**Your objective**.
Pick out and copy every line below that has the word "high".

**Data lines**.
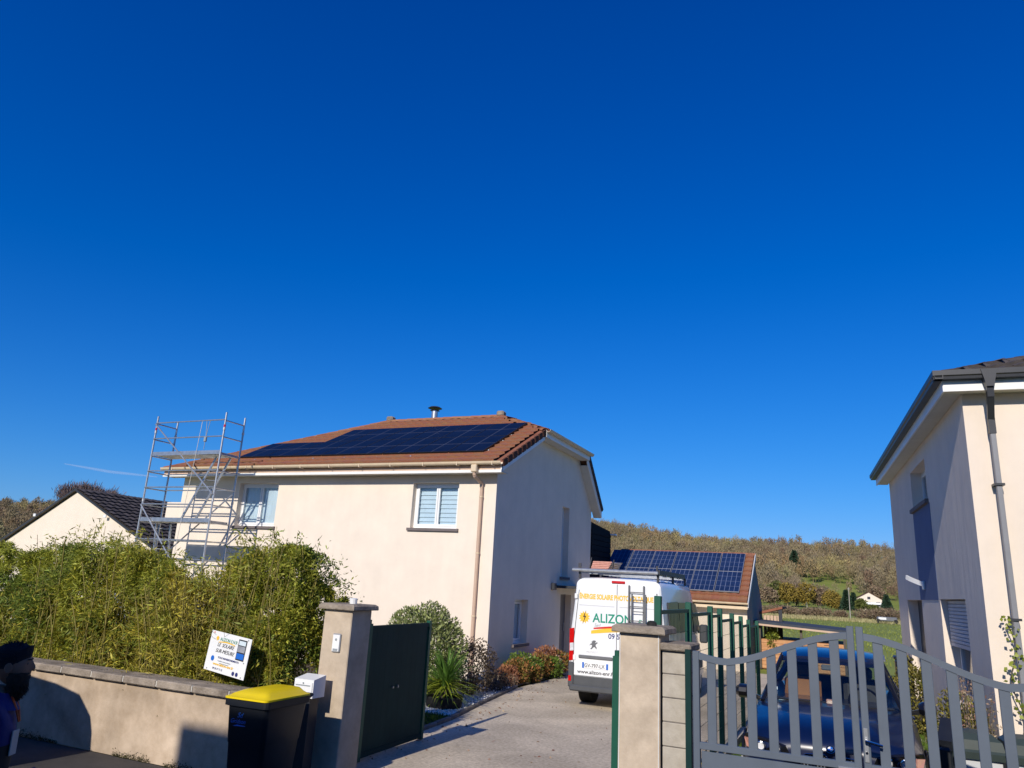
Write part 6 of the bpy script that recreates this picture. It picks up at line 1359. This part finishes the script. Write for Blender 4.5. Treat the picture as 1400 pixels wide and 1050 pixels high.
for px_, D, h, r, m, lb in ((1052, 262, 6.5, 3.0, 'brown_bush', 'brown leafless tree at the wood edge above the shed roof left end'), (1064, 290, 9.5, 3.6, 'green_tree', 'olive green tree at the wood edge, left group'), (1078, 285, 9, 3.4, 'yellow_tree', 'yellow tree below the lone hillside conifer'), (1092, 292, 9, 3.4, 'brown_bush', 'brownish tree below and right of the lone conifer'), (1104, 286, 9.5, 3.2, 'yellow_tree', 'yellow birch-like tree with pale trunk at the wood edge'), (1120, 290, 8, 3.0, 'brown_bush', 'bare tree left of the round yellow tree'), (1137, 275, 6.6, 3.2, 'yellow_tree', 'round yellow tree left of the bluish firs'), (1148, 268, 4.5, 1.8, 'yellow_tree', 'small yellow-green tree beside the bluish firs'), (1178, 262, 4.2, 1.7, 'green_tree', 'olive bush-like tree in front of the far white house'), (1194, 262, 2.3, 1.9, 'green_tree', 'low green tree below the far house wall'), (1030, 285, 7.5, 3.4, 'brown_bush', 'brown tree just right of the garage gable'), (1200, 330, 8, 3.6, 'brown_bush', 'brown tree behind the right side of the far white house')):
    k += 1; far_tree('autumn_tree', lb, px_, 836, D, h, r, m, 1500, .75, 30+k, 'autumn trees along the foot of the hill', 'birch' if k in (5, 6) else 'bark')
# bushes in the meadow
k = 0
for px_, D, h, r in ((1054, 132, 1.0, 1.7), (1067, 126, 1.25, 2.0), (1079, 122, 1.15, 1.7), (1106, 118, 1.05, 1.7), (1120, 118, 1.2, 1.9), (1150, 120, .9, .8), (1186, 114, 1.4, 1.9), (1202, 110, 1.7, 2.2), (1220, 108, 1.9, 2.4)):
    p = at(px_, 840, D); k += 1
    lb = ['behind the lean-to post', 'left end of the brown row', 'second in the brown row', 'middle of the meadow row', 'last before the gap', 'alone left of the power pole', 'right of the power pole', 'below the far white house', 'beside the grey house corner'][k-1]
    shrub('meadow_bush', 'leafless brown bush in the meadow, '+lb, 'bush', (p.x, p.y, h*.45), (r, r, h*.55), 'brown_bush', 1500, .55, .10, seed=50+k, stems=False, shell=.2, group='brown bushes across the meadow', mod=.7)
# far house
p = at(1189, 831, 300); FH = thing('far_house', 'small cream house with brown roof at the foot of the wooded hill', 'house', (p.x, p.y, 1.3), R_(2))
mb = MB(); mb.poly([(-4.8, 0, -1.4), (4.8, 0, -1.4), (4.8, 0, 3.0), (0, 0, 5.7), (-4.8, 0, 3.0)], (0, 9, 0)); part('wall', mb, 'cream2', FH, local=True)
for s in (-1, 1): mb = MB(); mb.poly([(s*5.3, -.4, 2.75), (0, -.4, 5.75), (0, -.4, 5.95), (s*5.3, -.4, 2.95)], (0, 9.8, 0)); part('roof', mb, 'tile_edge', FH, local=True)
for x, z, w_, h_ in ((-.6, 3.0, 1.1, 1.0), (-1.0, .5, 1.6, 1.5), (2.4, .5, 1.5, 1.6)):
    mb = MB(); mb.box(x, x+w_, -.06, .02, z, z+h_); wn = part('window', mb, 'anth', FH, local=True); mb = MB(); mb.box(x-.1, x+w_+.1, -.1, -.06, z-.12, z-.0); part('window_sill', mb, 'white', wn, local=True)
mb = MB(); mb.box(-4.5, 4.5, -1.3, -1.2, 1.1, 1.9); part('balcony_rail', mb, 'white', FH, local=True)
p = at(1163, 849, 108); PO = thing('utility_pole', 'pale wooden utility pole standing alone in the meadow', 'pole', (p.x, p.y, 0)); mb = MB(); mb.bar((p.x, p.y, 0), (p.x, p.y, 4.5), .14, .14, 8, r1=.7); part('pole', mb, 'birch', PO); mb = MB(); mb.bar((p.x-.15, p.y, 4.3), (p.x+.15, p.y, 4.3), .06, .06); part('cross_arm', mb, 'alu_dull', PO)
p = at(1213, 852, 100); CV = thing('farm_trailer', 'small pale trailer parked in the meadow beside the brown bushes', 'trailer', (p.x, p.y, 0)); mb = MB(); mb.cham(p.x-1.2, p.x+1.2, p.y-.7, p.y+.7, .3, .85, .12); part('body', mb, 'vanstrip', CV)
for s in (-1, 1): mb = MB(); mb.bar((p.x+s, p.y-.85, .3), (p.x+s, p.y-.7, .3), .55, .55, 12); part('wheel', mb, 'rubber', CV)
mb = MB(); mb.box(p.x-1.0, p.x-.1, p.y-.73, p.y-.70, .5, .78); part('side_panel', mb, 'white', CV)
M['fieldgrass'] = mat('field_grass_blades', (.18, .22, .035), .8, 0, 1, spec=.1, col2=(.34, .36, .09), island=.3, trans=.2)
M['drygrass'] = mat('straw_grass', (.30, .27, .12), .9, 0, 1, spec=.1, col2=(.42, .36, .19), island=.3)
# meadow grass belt (dry stalks) and field tufts
n = 16000; Dd = rng.uniform(30, 150, n); Lr = rng.uniform(-.05, .62, n)*Dd; P = np.stack([Lr*lx[0]+Dd*hx[0], Lr*lx[1]+Dd*hx[1], np.zeros(n)], 1); D_ = rdir(n)*.4; D_[:, 2] = 1
V, F = leaves(P, D_, rng.uniform(.08, .22, n), .06); tag(npmesh('meadow_grass', V, F, 'fieldgrass', kind='stuff'), 'rough grass tufts across the open meadow', 'grass')
n = 9000; Dd = rng.normal(104, 3.5, n); Lr = rng.uniform(.28, .62, n)*Dd; P = np.stack([Lr*lx[0]+Dd*hx[0], Lr*lx[1]+Dd*hx[1], np.zeros(n)], 1); D_ = rdir(n)*.3; D_[:, 2] = 1
V, F = leaves(P, D_, rng.uniform(.15, .55, n), .07); tag(npmesh('dry_grass', V, F, 'drygrass', kind='stuff'), 'belt of tall dry straw-coloured grass in front of the bushes', 'grass')

# hillside wood: thousands of crowns, one object
def wood(name, label, regions, seed=11):
    r = np.random.default_rng(seed); prot = []
    for k in range(7):
        n = 230; d = r.normal(size=(n, 3)); d /= np.linalg.norm(d, axis=1, keepdims=True); rad = .35+.65*r.random(n)**.7
        fx = [1, .8, .65, .9, .75, .55, 1.05][k]; P = d*np.array([3.0*fx, 3.0*fx, 3.7])*(rad*(.75+.5*vnoise(d+k*2, .5, k)))[:, None]+np.array([0, 0, 6.0])
        D_ = (P-np.array([0, 0, 2.5])); D_ /= np.linalg.norm(D_, axis=1, keepdims=True); D_ = D_+r.normal(size=(n, 3))*.5; L_ = r.uniform(.8, 1.8, n); W_ = r.uniform(.22, .48, n)
        if k in (1, 4): L_ *= 1.1; W_ *= .4
        V, F = leaves(P, D_, L_, W_)
        tv = np.array([(.14*math.cos(a)*s_, .14*math.sin(a)*s_, z) for z, s_ in ((-1, 1), (7, .4)) for a in (0, 2.1, 4.2)]); tf = np.array([(i, (i+1) % 3, 3+(i+1) % 3, 3+i) for i in range(3)])
        prot.append((np.concatenate([V, tv]), np.concatenate([F, tf+len(V)])))
    pts = []
    for L0, L1, D0, D1, sp, cond in regions:
        Lg = np.arange(L0, L1, sp); Dg = np.arange(D0, D1, sp)
        A_, B_ = np.meshgrid(Lg, Dg); A_ = A_.ravel()+r.uniform(-sp*.45, sp*.45, A_.size); B_ = B_.ravel()+r.uniform(-sp*.45, sp*.45, B_.size)
        ok = cond(A_, B_); pts.append(np.stack([A_[ok], B_[ok]], 1))
    pts = np.concatenate(pts); N_ = len(pts); x = pts[:, 0]*lx[0]+pts[:, 1]*hx[0]; y = pts[:, 0]*lx[1]+pts[:, 1]*hx[1]; z = terrain(x, y)
    print('wood trees', N_); VV, FF, CC = [], [], []; off = 0
    patch = vnoise(np.stack([x, y, 0*x], 1)+500, 45, 2)*.6+vnoise(np.stack([x, y, 0*x], 1)+300, 14, 6)*.4
    for i in range(N_):
        V, F = prot[r.integers(0, 7)]; a = r.uniform(0, 6.283); s = r.uniform(.6, 1.3); c_, s_ = math.cos(a), math.sin(a)
        Q = np.stack([V[:, 0]*c_-V[:, 1]*s_, V[:, 0]*s_+V[:, 1]*c_, V[:, 2]*r.uniform(.85, 1.15)], 1)*s+np.array([x[i], y[i], z[i]-.3])
        VV.append(Q); FF.append(F+off); off += len(Q); CC.append(np.full(len(Q), np.clip(.5+(patch[i]-.5)*1.9+r.normal(0, .16), 0, 1)))
    o = npmesh(name, np.concatenate(VV), np.concatenate(FF), 'forest', kind='stuff', attr=np.concatenate(CC)); tag(o, label, 'wood')
def ang(L, D): return L/D
notmeadow = lambda L, D: ~((ang(L, D) > .395) & (ang(L, D) < .475) & (D > 352) & (D < 400) & (np.abs(D-376) < 24))
nothouse = lambda L, D: ~((ang(L, D) > .435) & (ang(L, D) < .53) & (D < 345))
wood('autumn_wood', 'dense brown autumn wood covering the long hillside', [(20, 420, 305, 640, 6.4, lambda L, D: (ang(L, D) > .07) & (ang(L, D) < .60) & notmeadow(L, D) & nothouse(L, D)),
     (-460, -210, 330, 640, 7.5, lambda L, D: (ang(L, D) > -.80) & (ang(L, D) < -.54))])

# faint contrail high above the bungalow
p0 = at(88, 634, 7000); p1 = at(150, 645, 7200); p2 = at(215, 652, 7400)
m = bpy.data.materials.new('contrail_ice'); m.use_nodes = True; N = m.node_tree.nodes; L = m.node_tree.links; b = N['Principled BSDF']; b.inputs['Base Color'].default_value = (1, 1, 1, 1); b.inputs['Alpha'].default_value = .10; b.inputs['Roughness'].default_value = 1; M['contrail'] = m
mb = MB(); pts = []
for i in range(17):
    t = i/16; pts.append(p0.lerp(p1, t*2) if t < .5 else p1.lerp(p2, t*2-1))
secs = []
for i, q in enumerate(pts):
    rr = 6+14*math.sin(math.pi*i/16); secs.append([(q.x, q.y+rr*math.cos(a), q.z+rr*.7*math.sin(a)) for a in [k*math.pi/4 for k in range(8)]])
mb.loft(secs); o = part('contrail', mb, 'contrail'); tag(o, 'faint white aircraft trail in the sky above the bungalow', 'contrail', kind='stuff')

# fallen leaves on the drive and against the kerb
n = 260; P = np.stack([np.where(rng.random(n) < .55, -6.2+np.abs(rng.normal(0, .25, n)), rng.uniform(-6.2, -2.2, n)), rng.uniform(8.3, 20, n), np.full(n, .012)], 1)
P[:, 0] -= np.clip(P[:, 1]-12, 0, 6)*.16*(P[:, 0] < -5.6); D_ = rdir(n); D_[:, 2] *= .15; V, F = leaves(P, D_, rng.uniform(.03, .07, n), rng.uniform(.02, .04, n)); tag(npmesh('fallen_leaves', V, F, 'seed', kind='stuff'), 'scattered dry leaves on the driveway near the stone edging', 'leaves')

# moss and small weeds in the joint between pavement and wall
M['moss'] = mat('dark_moss', (.03, .032, .012), .95, 0, 1, spec=.1, col2=(.07, .07, .025), island=.3)
n = 5200; x = rng.uniform(-14, -6.2, n); k_ = vnoise(np.stack([x, 0*x, 0*x], 1), .35, 8); ok = k_ > .35; x = x[ok]; n = len(x)
P = np.stack([x, 7.138-np.abs(rng.normal(0, .018, n)), np.abs(rng.normal(0, .022, n))*(.4+k_[ok]*1.6)], 1); V, F = leaves(P, rdir(n, .4), rng.uniform(.012, .03, n), rng.uniform(.006, .012, n)); tag(npmesh('moss', V, F, 'moss', kind='stuff'), 'dark moss and tiny weeds along the foot of the low wall', 'moss')
mb = MB(); mb.poly([(.02, .165, 1.20), (.09, .145, 1.20), (.085, .14, 1.34), (.02, .16, 1.34)], (0, .006, 0)); part('badge', mb, 'txt_grey', PS, local=True)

**Result of this task**.
Write part 6 of the bpy script that recreates this picture. It picks up at line 1359. This part finishes the script. Write for Blender 4.5. Treat the picture as 1400 pixels wide and 1050 pixels high.
# faint contrail high above the bungalow